Con un’altezza al garrese di circa 70 per i maschi e 65 centimetri per le femmine, e con un peso massimo rispettivo di 55 e 45 chili, il fedele Akita proviene dall’isola di Honshu e calca il suolo giapponese da tempo immemore tanto da essere presente anche nelle credenze e nella tradizione nipponica.

Se un samurai moriva senza onore, infatti, sarebbe tornato sulla Terra sotto forma di Akita per poter morire con onore e dignità trovando finalmente riposo.

Mitologia a parte, l’Akita è stato sempre impiegato come cane da caccia per cervi, cinghiali e persino orsi oltre che come cane da guardia e da combattimento.

Questo tipo di cane era quindi impiegato per gli usi più disparati ed i suoi padroni variavano dal samurai che lo portava con sé nell’accampamento fino ai membri dello shogunato che lo facevano vivere nel lusso e nello sfarzo.

La tenera e triste storia di Hachiko (1923 – 1935)

Siamo nel 1923 ed un tenero abbaio scuote una madre spossata dal parto di una cucciolata. È quello del piccolo Akita di nome Hachiko proveniente dalla prefettura omonima.
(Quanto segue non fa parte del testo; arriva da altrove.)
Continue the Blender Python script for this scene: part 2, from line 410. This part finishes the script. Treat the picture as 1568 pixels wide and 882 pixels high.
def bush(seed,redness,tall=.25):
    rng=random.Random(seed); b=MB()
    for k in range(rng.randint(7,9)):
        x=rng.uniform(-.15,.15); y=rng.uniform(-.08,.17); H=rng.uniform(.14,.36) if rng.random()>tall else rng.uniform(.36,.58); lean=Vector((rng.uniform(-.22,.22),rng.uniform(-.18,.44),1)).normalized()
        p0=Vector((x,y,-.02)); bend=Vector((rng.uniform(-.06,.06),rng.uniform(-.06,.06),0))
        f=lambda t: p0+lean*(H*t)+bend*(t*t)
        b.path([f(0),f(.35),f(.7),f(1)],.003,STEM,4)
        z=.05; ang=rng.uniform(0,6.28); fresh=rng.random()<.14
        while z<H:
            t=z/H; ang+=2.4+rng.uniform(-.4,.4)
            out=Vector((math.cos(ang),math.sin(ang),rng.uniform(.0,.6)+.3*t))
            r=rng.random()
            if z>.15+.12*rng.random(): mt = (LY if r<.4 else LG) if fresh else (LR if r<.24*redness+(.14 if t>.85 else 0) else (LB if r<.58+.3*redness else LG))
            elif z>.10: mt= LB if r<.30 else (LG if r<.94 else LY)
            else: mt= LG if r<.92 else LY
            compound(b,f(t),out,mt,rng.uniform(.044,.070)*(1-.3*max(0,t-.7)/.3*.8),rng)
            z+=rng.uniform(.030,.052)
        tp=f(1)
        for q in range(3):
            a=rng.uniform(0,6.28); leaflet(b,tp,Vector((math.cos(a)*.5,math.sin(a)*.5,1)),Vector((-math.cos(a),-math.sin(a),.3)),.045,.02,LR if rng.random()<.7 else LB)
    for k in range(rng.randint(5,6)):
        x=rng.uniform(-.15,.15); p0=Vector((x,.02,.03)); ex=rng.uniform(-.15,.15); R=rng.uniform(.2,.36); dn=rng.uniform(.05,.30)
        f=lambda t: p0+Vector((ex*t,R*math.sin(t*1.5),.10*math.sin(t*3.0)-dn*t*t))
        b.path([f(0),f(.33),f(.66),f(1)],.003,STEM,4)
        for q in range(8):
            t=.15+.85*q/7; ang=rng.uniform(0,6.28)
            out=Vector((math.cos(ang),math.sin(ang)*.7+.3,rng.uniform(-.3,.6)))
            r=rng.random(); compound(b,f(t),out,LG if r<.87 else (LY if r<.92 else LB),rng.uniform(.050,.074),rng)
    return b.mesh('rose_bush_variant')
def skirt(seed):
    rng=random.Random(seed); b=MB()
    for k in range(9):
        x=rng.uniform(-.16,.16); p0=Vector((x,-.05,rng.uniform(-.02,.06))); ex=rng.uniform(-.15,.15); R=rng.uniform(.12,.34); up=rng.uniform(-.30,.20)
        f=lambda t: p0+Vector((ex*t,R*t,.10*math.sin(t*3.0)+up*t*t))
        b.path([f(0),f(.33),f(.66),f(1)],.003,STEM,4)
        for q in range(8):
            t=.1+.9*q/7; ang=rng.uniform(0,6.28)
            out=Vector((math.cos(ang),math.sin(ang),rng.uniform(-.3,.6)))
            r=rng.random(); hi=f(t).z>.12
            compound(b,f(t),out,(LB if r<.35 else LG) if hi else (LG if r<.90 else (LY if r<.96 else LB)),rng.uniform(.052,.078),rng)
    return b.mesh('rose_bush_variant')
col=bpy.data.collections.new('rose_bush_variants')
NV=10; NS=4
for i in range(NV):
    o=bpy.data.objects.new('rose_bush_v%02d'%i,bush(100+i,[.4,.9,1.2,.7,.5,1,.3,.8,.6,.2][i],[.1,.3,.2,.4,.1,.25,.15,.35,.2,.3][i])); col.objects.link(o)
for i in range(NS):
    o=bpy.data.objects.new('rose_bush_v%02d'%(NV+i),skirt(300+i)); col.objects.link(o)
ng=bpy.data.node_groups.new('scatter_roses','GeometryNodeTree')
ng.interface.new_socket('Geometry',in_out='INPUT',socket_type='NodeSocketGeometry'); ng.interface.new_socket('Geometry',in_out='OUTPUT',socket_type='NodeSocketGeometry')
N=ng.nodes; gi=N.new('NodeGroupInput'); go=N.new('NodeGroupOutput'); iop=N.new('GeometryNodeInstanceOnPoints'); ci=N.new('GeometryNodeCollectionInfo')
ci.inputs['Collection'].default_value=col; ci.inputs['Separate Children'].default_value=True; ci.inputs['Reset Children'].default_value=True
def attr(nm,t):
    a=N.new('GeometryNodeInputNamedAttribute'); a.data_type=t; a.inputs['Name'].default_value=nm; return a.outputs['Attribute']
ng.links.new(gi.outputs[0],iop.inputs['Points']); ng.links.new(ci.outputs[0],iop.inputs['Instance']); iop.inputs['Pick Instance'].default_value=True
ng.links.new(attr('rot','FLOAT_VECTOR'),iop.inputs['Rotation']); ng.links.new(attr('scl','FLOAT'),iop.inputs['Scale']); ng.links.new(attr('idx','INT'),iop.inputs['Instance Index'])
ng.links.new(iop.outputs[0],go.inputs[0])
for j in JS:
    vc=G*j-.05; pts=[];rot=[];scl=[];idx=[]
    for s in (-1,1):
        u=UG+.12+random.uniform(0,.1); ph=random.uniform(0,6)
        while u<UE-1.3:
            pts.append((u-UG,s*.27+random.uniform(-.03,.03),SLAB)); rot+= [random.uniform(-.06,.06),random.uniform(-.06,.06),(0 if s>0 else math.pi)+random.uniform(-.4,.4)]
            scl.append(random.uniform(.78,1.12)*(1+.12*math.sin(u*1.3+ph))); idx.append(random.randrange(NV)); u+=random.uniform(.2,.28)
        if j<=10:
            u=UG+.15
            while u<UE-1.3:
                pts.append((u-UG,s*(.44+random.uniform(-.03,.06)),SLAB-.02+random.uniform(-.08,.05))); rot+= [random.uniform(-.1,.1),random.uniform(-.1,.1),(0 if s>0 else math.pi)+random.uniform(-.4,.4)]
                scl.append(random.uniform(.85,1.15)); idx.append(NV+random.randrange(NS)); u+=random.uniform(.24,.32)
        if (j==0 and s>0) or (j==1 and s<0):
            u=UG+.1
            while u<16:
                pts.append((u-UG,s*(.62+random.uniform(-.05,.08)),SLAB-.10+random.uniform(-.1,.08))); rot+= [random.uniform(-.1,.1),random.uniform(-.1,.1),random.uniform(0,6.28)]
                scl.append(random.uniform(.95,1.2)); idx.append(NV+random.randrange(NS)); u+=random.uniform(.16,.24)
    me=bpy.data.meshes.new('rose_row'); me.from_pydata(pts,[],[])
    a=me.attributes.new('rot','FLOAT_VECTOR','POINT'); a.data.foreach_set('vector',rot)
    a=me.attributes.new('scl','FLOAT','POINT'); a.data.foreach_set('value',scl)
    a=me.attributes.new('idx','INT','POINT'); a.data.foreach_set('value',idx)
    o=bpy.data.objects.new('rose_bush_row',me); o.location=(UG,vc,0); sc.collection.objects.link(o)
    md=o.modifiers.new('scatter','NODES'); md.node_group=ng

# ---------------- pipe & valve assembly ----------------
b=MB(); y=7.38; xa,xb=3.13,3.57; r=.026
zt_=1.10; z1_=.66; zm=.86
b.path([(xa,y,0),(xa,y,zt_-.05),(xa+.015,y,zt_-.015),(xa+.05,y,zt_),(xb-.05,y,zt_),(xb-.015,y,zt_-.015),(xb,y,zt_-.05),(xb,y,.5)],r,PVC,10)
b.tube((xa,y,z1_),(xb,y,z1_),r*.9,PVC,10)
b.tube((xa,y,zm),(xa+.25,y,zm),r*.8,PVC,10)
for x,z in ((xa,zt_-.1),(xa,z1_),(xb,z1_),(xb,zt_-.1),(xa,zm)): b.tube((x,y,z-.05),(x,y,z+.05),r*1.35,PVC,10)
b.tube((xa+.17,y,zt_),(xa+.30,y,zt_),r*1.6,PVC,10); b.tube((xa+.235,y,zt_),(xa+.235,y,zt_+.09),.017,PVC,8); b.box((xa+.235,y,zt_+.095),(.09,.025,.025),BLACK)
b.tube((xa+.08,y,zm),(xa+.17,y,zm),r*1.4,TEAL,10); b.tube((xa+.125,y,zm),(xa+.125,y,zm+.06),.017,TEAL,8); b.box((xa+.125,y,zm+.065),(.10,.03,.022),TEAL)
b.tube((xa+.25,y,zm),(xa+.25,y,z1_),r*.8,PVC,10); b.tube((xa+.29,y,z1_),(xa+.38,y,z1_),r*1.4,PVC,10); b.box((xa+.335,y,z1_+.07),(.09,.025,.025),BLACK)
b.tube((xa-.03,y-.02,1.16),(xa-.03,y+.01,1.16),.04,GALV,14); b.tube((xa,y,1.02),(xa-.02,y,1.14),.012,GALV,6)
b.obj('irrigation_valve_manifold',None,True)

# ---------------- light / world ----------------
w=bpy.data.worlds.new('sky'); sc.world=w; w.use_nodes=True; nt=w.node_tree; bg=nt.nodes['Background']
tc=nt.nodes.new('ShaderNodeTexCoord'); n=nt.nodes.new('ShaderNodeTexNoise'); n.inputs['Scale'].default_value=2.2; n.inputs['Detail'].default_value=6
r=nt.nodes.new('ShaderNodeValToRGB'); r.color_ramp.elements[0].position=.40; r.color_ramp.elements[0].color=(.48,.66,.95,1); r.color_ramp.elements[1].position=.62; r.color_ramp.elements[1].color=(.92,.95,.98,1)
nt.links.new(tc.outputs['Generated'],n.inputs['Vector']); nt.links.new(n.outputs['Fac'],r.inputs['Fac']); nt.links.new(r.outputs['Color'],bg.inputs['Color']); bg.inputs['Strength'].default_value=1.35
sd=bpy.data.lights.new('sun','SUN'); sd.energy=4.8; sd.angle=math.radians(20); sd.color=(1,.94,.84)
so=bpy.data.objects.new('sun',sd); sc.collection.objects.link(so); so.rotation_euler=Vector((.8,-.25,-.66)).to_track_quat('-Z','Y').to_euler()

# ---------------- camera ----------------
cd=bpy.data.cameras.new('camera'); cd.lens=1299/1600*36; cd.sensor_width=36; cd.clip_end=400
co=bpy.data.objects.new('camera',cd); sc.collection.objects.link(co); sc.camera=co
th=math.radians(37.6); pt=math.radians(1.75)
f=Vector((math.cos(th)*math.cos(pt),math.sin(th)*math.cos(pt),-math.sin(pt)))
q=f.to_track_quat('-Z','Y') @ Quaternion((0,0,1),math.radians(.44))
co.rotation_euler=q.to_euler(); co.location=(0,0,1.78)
Dopo un anno circa viene regalato ad una giovane donna, figlia del professor Hidesaburō Ueno della prestigiosa Università di Tokyo. Fu proprio l’uomo a dargli quel curioso nome, una storpiatura del kanji che indica il numero 8, per via della forma curiosa delle zampe del piccolo cane.

Dopo un po’ di tempo la figlia si sposò e non poté più tenere il cane lasciandolo al padre. Il professore ormai si era molto affezionato all’animale e viceversa tanto che i due erano inseparabili. L’uomo prendeva tutti i giorni il treno dalla stazione di Shibuya per andare al lavoro ed Hachiko era lì accanto a lui per accompagnarlo ed aspettarlo.

Verso la fine del maggio del 1925 il professor Ueno purtroppo morì nell’università a causa di un infarto e non fece mai ritorno a casa. Per circa dieci anni il fido Hachiko rimase ad aspettarlo alla stazione di Shibuya dove morì di vecchiaia nel marzo del 1935.

Una storia che toccò tutta la nazione facendolo diventare un simbolo incrollabile di fedeltà e speranza tanto che, ancora prima della sua morte, venne eretta una statua in suo onore.

Paradosso piuttosto curioso, è stato proprio sotto a quella statua, lo stesso punto dove aspettava il padrone, che Hachiko venne trovato in fin di vita.